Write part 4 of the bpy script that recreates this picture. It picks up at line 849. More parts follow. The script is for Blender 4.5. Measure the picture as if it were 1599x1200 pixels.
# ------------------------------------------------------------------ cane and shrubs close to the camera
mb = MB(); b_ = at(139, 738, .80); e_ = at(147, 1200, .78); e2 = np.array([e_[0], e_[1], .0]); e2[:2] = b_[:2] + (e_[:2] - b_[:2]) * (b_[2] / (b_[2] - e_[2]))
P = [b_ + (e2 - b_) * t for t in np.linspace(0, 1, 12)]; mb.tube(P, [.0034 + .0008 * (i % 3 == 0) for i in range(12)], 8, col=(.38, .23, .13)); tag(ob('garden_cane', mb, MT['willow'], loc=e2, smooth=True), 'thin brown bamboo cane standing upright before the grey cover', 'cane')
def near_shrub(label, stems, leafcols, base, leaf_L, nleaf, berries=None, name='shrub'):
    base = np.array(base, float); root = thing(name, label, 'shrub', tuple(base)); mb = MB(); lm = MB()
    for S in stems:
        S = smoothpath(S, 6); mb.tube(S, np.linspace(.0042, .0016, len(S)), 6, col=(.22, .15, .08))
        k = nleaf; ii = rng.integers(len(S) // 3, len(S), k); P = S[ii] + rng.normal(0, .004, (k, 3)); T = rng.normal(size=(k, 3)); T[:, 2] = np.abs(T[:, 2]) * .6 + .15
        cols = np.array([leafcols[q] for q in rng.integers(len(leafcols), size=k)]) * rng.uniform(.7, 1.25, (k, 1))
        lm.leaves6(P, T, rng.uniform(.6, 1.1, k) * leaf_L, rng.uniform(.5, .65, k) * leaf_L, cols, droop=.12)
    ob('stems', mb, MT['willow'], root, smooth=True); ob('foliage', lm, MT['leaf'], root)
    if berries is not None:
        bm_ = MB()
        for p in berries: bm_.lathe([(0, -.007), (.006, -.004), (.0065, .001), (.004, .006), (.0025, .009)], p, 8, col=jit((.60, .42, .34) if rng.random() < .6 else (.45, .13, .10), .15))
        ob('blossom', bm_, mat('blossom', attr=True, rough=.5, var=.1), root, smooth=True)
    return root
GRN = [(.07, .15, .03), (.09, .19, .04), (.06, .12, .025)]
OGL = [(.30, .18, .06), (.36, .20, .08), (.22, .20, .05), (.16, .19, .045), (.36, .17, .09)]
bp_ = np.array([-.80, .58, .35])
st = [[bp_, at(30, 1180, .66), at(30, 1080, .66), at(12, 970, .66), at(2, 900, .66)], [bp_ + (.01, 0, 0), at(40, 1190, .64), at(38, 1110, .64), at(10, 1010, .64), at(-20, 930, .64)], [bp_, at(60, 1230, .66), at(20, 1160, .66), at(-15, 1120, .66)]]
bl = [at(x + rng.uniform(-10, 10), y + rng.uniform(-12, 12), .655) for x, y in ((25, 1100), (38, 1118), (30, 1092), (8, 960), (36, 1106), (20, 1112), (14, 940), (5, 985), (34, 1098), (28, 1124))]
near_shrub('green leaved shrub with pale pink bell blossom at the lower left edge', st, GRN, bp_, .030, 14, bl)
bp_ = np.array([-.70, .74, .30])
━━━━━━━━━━
#### [Problem description]
Retype the material above, line by line, exactly.

#### [Answer to the task]
Write part 4 of the bpy script that recreates this picture. It picks up at line 849. More parts follow. The script is for Blender 4.5. Measure the picture as if it were 1599x1200 pixels.
# ------------------------------------------------------------------ cane and shrubs close to the camera
mb = MB(); b_ = at(139, 738, .80); e_ = at(147, 1200, .78); e2 = np.array([e_[0], e_[1], .0]); e2[:2] = b_[:2] + (e_[:2] - b_[:2]) * (b_[2] / (b_[2] - e_[2]))
P = [b_ + (e2 - b_) * t for t in np.linspace(0, 1, 12)]; mb.tube(P, [.0034 + .0008 * (i % 3 == 0) for i in range(12)], 8, col=(.38, .23, .13)); tag(ob('garden_cane', mb, MT['willow'], loc=e2, smooth=True), 'thin brown bamboo cane standing upright before the grey cover', 'cane')
def near_shrub(label, stems, leafcols, base, leaf_L, nleaf, berries=None, name='shrub'):
    base = np.array(base, float); root = thing(name, label, 'shrub', tuple(base)); mb = MB(); lm = MB()
    for S in stems:
        S = smoothpath(S, 6); mb.tube(S, np.linspace(.0042, .0016, len(S)), 6, col=(.22, .15, .08))
        k = nleaf; ii = rng.integers(len(S) // 3, len(S), k); P = S[ii] + rng.normal(0, .004, (k, 3)); T = rng.normal(size=(k, 3)); T[:, 2] = np.abs(T[:, 2]) * .6 + .15
        cols = np.array([leafcols[q] for q in rng.integers(len(leafcols), size=k)]) * rng.uniform(.7, 1.25, (k, 1))
        lm.leaves6(P, T, rng.uniform(.6, 1.1, k) * leaf_L, rng.uniform(.5, .65, k) * leaf_L, cols, droop=.12)
    ob('stems', mb, MT['willow'], root, smooth=True); ob('foliage', lm, MT['leaf'], root)
    if berries is not None:
        bm_ = MB()
        for p in berries: bm_.lathe([(0, -.007), (.006, -.004), (.0065, .001), (.004, .006), (.0025, .009)], p, 8, col=jit((.60, .42, .34) if rng.random() < .6 else (.45, .13, .10), .15))
        ob('blossom', bm_, mat('blossom', attr=True, rough=.5, var=.1), root, smooth=True)
    return root
GRN = [(.07, .15, .03), (.09, .19, .04), (.06, .12, .025)]
OGL = [(.30, .18, .06), (.36, .20, .08), (.22, .20, .05), (.16, .19, .045), (.36, .17, .09)]
bp_ = np.array([-.80, .58, .35])
st = [[bp_, at(30, 1180, .66), at(30, 1080, .66), at(12, 970, .66), at(2, 900, .66)], [bp_ + (.01, 0, 0), at(40, 1190, .64), at(38, 1110, .64), at(10, 1010, .64), at(-20, 930, .64)], [bp_, at(60, 1230, .66), at(20, 1160, .66), at(-15, 1120, .66)]]
bl = [at(x + rng.uniform(-10, 10), y + rng.uniform(-12, 12), .655) for x, y in ((25, 1100), (38, 1118), (30, 1092), (8, 960), (36, 1106), (20, 1112), (14, 940), (5, 985), (34, 1098), (28, 1124))]
near_shrub('green leaved shrub with pale pink bell blossom at the lower left edge', st, GRN, bp_, .030, 14, bl)
bp_ = np.array([-.70, .74, .30])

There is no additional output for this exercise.